Tierno Monénembo, de son nom de naissance Thierno Saïdou Diallo, né le 21 juillet 1947 à Porédaka en Guinée, est un écrivain guinéen et lauréat du prix Renaudot en 2008. Ses romans abordent souvent la question de l’impuissance des intellectuels en Afrique et les difficultés de vie des Africains en exil en France. Monénembo fait partie de ces Africains qui ont choisi de poser leurs valises en Algérie dans les premières décennies de son indépendance. Son roman intitulé « Bled, » comme il le décrit lui-même, est un hommage à l’Algérie.
Dans cet entretien avec 24h Algérie, il évoque ses années passées en Algérie, l’essence de son roman « Bled » et ses observations sur l’Algérie qu’il redécouvre.
24H Algérie: Vous avez vécu en Algérie dans la période fin des années 70 début des années 80, un moment important de la période postindépendance. De mémoire, que pouvez-vous dire de cette période ?
Tierno Monénembo: Je suis venu ici à un moment où l’histoire commençait à changer son cours. Jusque-là, l’Algérie était imprégnée de mythes tels que la révolution, le congrès de la Soummam, le socialisme, etc. Cependant, le décès de Boumedienne remit en question tous ces fondements. Les interrogations fusaient : devions-nous revenir à la tradition ou nous diriger vers le social-démocratisme ou le libéralisme ? Ces choix de société se posaient à l’Algérie à ce moment précis, et c’est à ce moment que le mouvement islamiste fit son apparition. J’ai enseigné un certain nombre d’étudiants de cette tendance, sachant qu’ils abordaient avec moi la tradition musulmane. Je les trouvais intéressants et je les soutenais dans leur volonté de changement et de secouer un peu le statu quo. Malheureusement, ils ne se sont pas contentés de secouer le cocotier, ils ont introduit une violence inouïe dans la société, ce qui est véritablement regrettable. L’Algérie est un pays d’une richesse incommensurable. Il est le point de convergence de multiples éléments, notamment sa géographie qui le positionne au carrefour de l’Europe, de l’Afrique et du Moyen-Orient. Comme l’a si bien dit Assia Djebar : « nous sommes des sédiments de l’histoire. » Comme des sédiments archéologiques, tous les peuples sont passés par là, des Berbères aux Romains, des Grecs aux Arabes, des Turcs aux Français, laissant chacun sa propre empreinte. Ainsi, l’Algérie est un pays fascinant, et j’avais déjà de nombreux amis algériens en France. Je savais donc à quelle porte frapper et je me suis beaucoup attaché à ce pays. Je reviens fréquemment en Algérie.

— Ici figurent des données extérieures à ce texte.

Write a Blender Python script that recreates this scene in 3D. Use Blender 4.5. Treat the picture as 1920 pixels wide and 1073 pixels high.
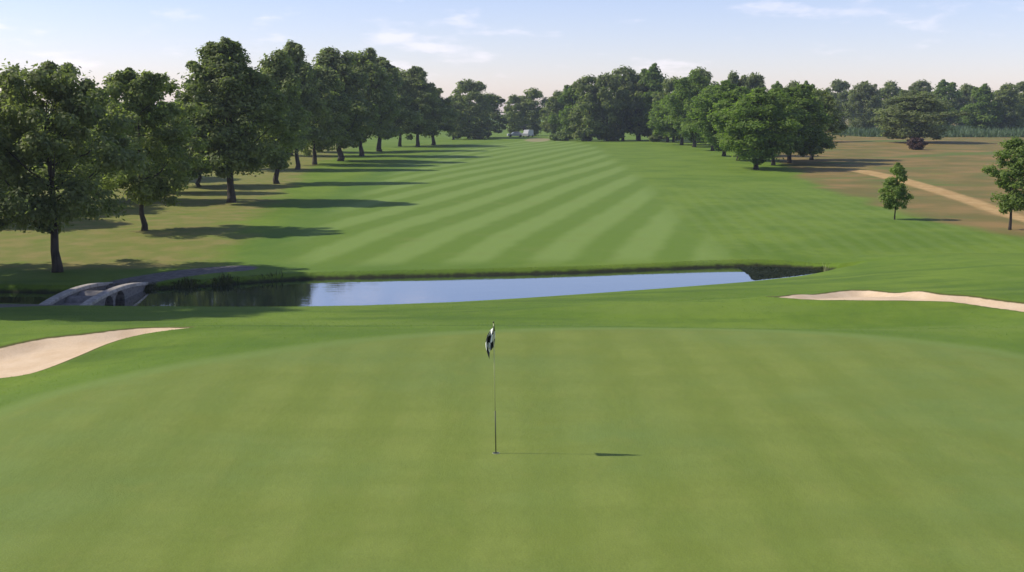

Vous aviez écrit « Bled, » que vous aviez dédié à l’Algérie. Comment vous est venue l’idée de ce livre ?
Cette période que j’ai vécue au début des années 80 m’a inspiré ce livre. Après mon séjour en Algérie, je savais déjà que j’écrirais un jour sur ce pays. Ce que j’écrirais exactement, je ne le savais pas, mais j’en étais certain. Après l’assassinat de mon ami Tahar Djaout, c’est devenu une nécessité pour moi, presque un devoir. Depuis cette période-là, j’ai entamé ce roman que j’ai intitulé « Bled. »
30 ans après, vous revenez en Algérie, comment trouvez-vous le pays ?
On ne retrouve pas un pays. On ne se baigne jamais deux fois dans le même cours d’eau. Un pays, c’est comme un cours d’eau, il se renouvelle. L’Algérie n’est plus exactement la même. D’ailleurs, la ville d’Alger a complètement changé, je ne reconnais presque plus rien. Il y a tellement de nouvelles routes, de nouveaux immeubles, les villages ont évolué, le niveau de vie s’est considérablement amélioré. Ce n’est pas tout à fait l’Algérie que j’ai connue. Mon Algérie était différente.